Let the insanity play itself out through the materials. Then you don’t have to worry about style. You’ll just be working to describe your own insanity.

(John Chamberlain)

Gagosian is pleased to present rarely seen sculptures by John Chamberlain. Following the New York showings of “New Sculpture” at Gagosian in 2011, as well as “Choices,” his 2012 retrospective at the Guggenheim, the current exhibition highlights a series of steel masks, the majority of which are on view for the first time since their creation in the 1990s, as well as abstract wall sculptures made between the 1970s and 2000s.

Best known during his lifetime for his distinctive metal sculptures, often made of crushed and torqued automobile steel, Chamberlain used the detritus of American industry to create works that contain the bold energy of Abstract Expressionism, the pre-manufactured elements of Pop and Minimalism, and even the provocative curves and swells of the High Baroque. His multidimensional collages of foam, steel, or aluminum—from large floor sculptures to more intimate, interlocking arrangements—express an unwavering elegance, exuding both the strength and the fragility of everyday materials.

From the beginning of his career, Chamberlain emphasized the primary role of abstraction in his work. In 1991, he turned to a more recognizable form: the mask. Assembling intricately cut, painted metal parts, he made his first mask, A Good Head and a Half (1991), for a benefit auction for Victim Services, providing aid to victims of sexual assault. He continued to produce masks throughout the 1990s in his studio on Shelter Island, titling many of them with opus numbers—as in Opus 18 (1998), Opus 27 (1998), and Opus 90 (1998)—thus aligning their visual dynamism with the various synchronized elements of a musical composition. Similar to the Tonk sculptures that precede them, which were made of disassembled toy trucks gathered from an abandoned Tonka Toy factory in 1981, the masks possess a vibrant, lyrical innocence, with their overlapping strips and shards of metal, as well as nails, used to evoke hair, beards, eyebrows, teeth, and crowns.
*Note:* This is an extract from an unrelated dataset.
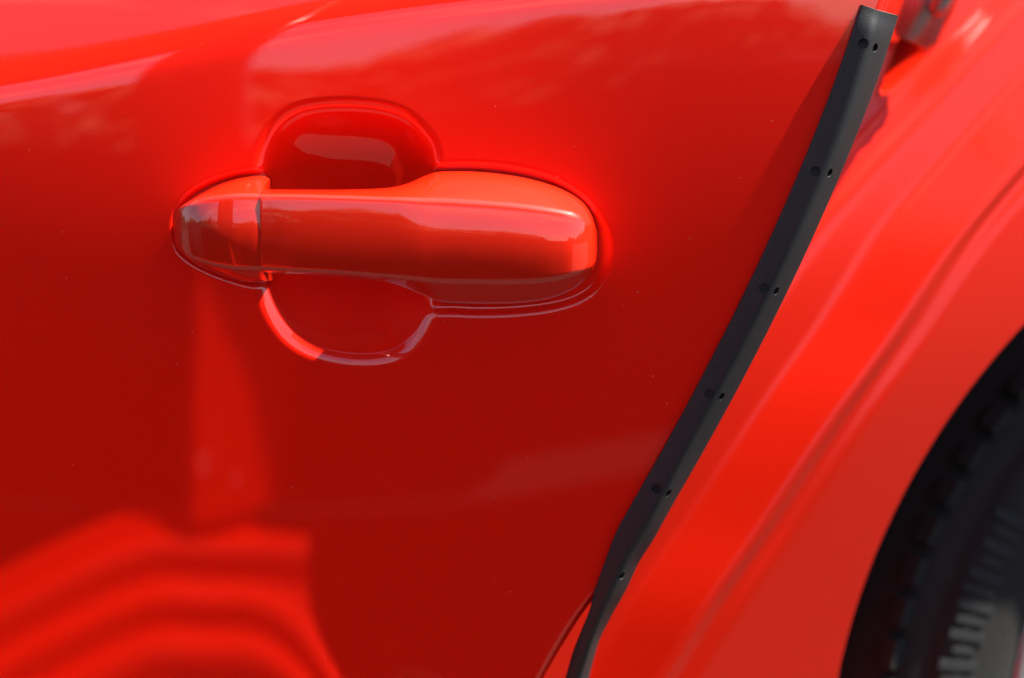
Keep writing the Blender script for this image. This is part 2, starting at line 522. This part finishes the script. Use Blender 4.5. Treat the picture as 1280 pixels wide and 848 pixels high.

The spray paint and drips that Chamberlain developed in his late work are found in both the masks and the wall sculptures. Sweetpotatopi (2006) is a tangled, ovular mass of painted metal strips, its swooping lines of blue, green, pink, and yellow echoing those on The Mask Of Persistence (1996), with its protruding tongue and spirals of hair, which emerge from behind leaf-like planes of white and red. In Gleamingspotlight (1992), rust peeks out from within the twists and folds of polished metal, crushed cylinders reflecting their surroundings. With its various ridges and cast shadows, the abstract sculpture tempts a search for the contours of a face, yet remains undefinable, exemplifying the subtle anthropomorphism of Chamberlain’s abstraction. This ambiguity can be found in the masks as well; though they are representational in nature, they too are comprised of intricately arranged abstract units.

John Chamberlain was born in Rochester, Indiana in 1927, and died in New York in 2011. Collections include Museum of Modern Art, New York; Solomon R. Guggenheim Museum, New York; Whitney Museum of American Art, New York; Dia: Beacon, NY; Chinati Foundation, Marfa, TX; Menil Collection, Houston; Los Angeles County Museum of Art (LACMA); Museo Jumex, Mexico City; Stedelijk Museum, Amsterdam; Museum für Moderne Kunst (MMK), Frankfurt; Museum moderner Kunst Stiftung Ludwig (mumok), Vienna; Berardo Museum, Lisbon; and Tate, London. His first retrospective at the Solomon R. Guggenheim Museum, New York (1971) was followed by more than one hundred solo exhibitions, including “John Chamberlain: Sculpture, An Extended Exhibition,” Dia Art Foundation (1982–85); “John Chamberlain: Sculpture, 1954–1985,” Museum of Contemporary Art, Los Angeles (1986); “John Chamberlain,” Staatliche Kunsthalle Baden-Baden (1991); “John Chamberlain: Sculpture,” Stedelijk Museum, Amsterdam (1996); “John Chamberlain: Foam sculptures (1966–79); Photographs (1989–2004),” Chinati Foundation, Marfa (2005–06); and “John Chamberlain: American Tableau,” Menil Collection, Houston (2009). A second retrospective at the Solomon R. Guggenheim Museum, “Choices,” took place in 2012. Other recent exhibitions include “John Chamberlain: It Ain't Cheap,” Dan Flavin Art Institute, Dia Art Foundation, Bridgehampton, NY (2014); and “John Chamberlain,” Inverleith House and Royal Botanic Garden, Edinburgh (2015).

“John Chamberlain: Foils,” an outdoor installation of two monumental aluminum foil sculptures, is on view at LongHouse Reserve, East Hampton, NY, through October 2018.